Participants played a major role in the Expo’s lively cultural line-up, with a total of 1,500 art exhibitions, cultural events and shows staged by participating countries. With 17 performance areas (espace scénique) dotted around the site, the whole Expo was a spectacle, offering visitors a choice between classical and contemporary music, urban dance, jazz, fado, circus acts, and much more. In addition, the Dive into the Future festival took place in several venues around Lisbon during the months of July and August, spreading the Expo’s forward-looking energy throughout the host city.


On 30 September 1998, having received over 10.1 million visits, Expo 1998 Lisbon closed its gates. The end of the Expo gave way to the reconversion of the site into Parque das Naçōes, a modern city district with residential areas, a shopping centre and numerous restaurants, bars and visitor attractions. Key features of the Expo form the core of the modern neighbourhood: the oceanarium is one of Lisbon’s most popular attractions, the cable car offers views over the Water Gardens and the river, and the former Utopia pavilion welcomes large-scale events, including the 2018 Eurovision Song Contest. The success of the urban rehabilitation of the area, with a focus on investment in infrastructure and design of public space, served as an example for authorities, and several urban regeneration programmes in Portugal have used it as an inspiration.

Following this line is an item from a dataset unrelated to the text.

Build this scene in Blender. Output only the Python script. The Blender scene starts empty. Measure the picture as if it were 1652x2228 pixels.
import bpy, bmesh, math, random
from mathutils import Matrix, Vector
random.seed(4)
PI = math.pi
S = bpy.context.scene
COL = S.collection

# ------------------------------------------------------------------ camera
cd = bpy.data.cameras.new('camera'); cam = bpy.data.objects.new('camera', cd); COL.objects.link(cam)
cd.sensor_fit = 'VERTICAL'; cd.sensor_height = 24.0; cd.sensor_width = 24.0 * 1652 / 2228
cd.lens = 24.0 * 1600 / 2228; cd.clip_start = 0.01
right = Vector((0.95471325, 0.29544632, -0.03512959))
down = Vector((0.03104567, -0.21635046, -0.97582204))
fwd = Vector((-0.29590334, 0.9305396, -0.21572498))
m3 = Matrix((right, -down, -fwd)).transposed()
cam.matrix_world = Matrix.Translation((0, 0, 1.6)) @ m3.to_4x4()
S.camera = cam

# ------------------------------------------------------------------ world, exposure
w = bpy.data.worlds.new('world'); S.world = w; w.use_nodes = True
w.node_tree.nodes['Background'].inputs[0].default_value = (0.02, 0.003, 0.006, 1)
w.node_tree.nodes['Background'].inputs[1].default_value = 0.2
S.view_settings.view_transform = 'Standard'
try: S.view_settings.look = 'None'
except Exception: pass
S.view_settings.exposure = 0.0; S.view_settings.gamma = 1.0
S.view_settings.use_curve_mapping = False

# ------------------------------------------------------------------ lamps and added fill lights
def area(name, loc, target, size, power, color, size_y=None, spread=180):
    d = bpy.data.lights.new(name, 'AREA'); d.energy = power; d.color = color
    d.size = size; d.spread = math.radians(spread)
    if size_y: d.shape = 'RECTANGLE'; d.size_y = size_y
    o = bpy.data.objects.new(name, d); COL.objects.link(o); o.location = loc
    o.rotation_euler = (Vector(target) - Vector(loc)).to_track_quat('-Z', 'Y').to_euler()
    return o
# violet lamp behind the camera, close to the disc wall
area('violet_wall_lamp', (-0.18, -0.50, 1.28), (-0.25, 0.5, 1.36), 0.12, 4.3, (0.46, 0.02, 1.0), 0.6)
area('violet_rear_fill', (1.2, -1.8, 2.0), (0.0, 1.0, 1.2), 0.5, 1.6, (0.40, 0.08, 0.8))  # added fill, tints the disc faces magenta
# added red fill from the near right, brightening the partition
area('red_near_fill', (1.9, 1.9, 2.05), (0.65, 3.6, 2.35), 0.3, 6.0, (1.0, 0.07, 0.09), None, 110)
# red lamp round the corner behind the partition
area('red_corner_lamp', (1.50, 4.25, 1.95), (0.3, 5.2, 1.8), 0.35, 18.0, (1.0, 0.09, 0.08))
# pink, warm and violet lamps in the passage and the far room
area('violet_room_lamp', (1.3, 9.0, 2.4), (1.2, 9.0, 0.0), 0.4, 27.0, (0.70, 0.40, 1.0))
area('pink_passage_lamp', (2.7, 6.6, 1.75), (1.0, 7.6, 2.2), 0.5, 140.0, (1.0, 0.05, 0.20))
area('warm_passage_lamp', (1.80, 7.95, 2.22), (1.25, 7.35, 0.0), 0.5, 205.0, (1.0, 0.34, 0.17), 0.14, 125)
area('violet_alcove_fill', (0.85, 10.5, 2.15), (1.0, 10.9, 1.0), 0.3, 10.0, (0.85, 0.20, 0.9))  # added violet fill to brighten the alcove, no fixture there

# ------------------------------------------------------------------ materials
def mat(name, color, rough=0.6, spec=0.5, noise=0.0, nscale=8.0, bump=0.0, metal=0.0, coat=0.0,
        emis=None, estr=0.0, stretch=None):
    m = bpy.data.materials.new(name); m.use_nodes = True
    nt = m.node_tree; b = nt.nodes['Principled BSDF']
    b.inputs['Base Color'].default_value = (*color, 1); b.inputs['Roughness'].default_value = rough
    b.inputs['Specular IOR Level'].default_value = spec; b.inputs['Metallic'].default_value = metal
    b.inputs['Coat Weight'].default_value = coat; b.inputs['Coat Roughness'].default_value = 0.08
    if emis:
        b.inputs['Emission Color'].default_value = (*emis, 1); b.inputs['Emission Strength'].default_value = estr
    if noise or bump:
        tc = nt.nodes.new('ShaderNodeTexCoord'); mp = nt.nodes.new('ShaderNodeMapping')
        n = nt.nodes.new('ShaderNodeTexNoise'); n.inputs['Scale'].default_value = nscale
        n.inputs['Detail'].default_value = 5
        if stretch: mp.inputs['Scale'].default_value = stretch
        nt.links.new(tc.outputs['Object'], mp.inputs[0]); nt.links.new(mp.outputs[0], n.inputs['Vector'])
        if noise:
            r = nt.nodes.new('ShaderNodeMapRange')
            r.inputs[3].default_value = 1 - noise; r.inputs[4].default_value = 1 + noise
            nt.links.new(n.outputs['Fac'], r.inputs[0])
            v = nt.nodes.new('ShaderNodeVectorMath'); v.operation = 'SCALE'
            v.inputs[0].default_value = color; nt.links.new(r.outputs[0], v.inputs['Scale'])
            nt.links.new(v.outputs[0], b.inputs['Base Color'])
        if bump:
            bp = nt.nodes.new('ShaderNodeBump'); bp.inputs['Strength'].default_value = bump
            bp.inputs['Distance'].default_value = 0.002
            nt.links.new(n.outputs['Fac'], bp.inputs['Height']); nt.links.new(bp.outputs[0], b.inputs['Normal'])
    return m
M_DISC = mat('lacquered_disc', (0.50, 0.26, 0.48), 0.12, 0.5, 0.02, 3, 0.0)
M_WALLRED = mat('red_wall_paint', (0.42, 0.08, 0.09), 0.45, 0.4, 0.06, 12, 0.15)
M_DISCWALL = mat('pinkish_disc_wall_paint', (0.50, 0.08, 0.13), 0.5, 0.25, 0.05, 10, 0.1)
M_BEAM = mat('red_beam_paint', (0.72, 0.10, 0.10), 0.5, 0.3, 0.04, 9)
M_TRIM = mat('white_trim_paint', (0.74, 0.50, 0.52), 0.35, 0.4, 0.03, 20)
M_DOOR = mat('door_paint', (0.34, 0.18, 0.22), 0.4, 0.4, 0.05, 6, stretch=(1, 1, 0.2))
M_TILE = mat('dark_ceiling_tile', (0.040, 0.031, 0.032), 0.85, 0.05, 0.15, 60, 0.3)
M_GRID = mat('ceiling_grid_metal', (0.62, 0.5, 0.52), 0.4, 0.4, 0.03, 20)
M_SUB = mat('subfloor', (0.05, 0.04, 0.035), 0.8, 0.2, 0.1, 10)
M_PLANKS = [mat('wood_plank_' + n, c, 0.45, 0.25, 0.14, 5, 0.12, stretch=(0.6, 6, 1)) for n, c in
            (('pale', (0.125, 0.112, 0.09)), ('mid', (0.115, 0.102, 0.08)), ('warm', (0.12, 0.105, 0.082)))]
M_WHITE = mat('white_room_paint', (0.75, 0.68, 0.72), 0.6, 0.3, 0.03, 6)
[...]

Beyond its urban impact, Expo 1998 Lisbon spread knowledge about the protection of the oceans, offering a wide array of scientific education to its millions of visitors and increasing awareness further afield through media outreach. With the Expo receiving 38 visits from heads of state and 35 Prime Ministers and deputies, it was also a truly international forum to further dialogue on the crucially important question of the management of the seas.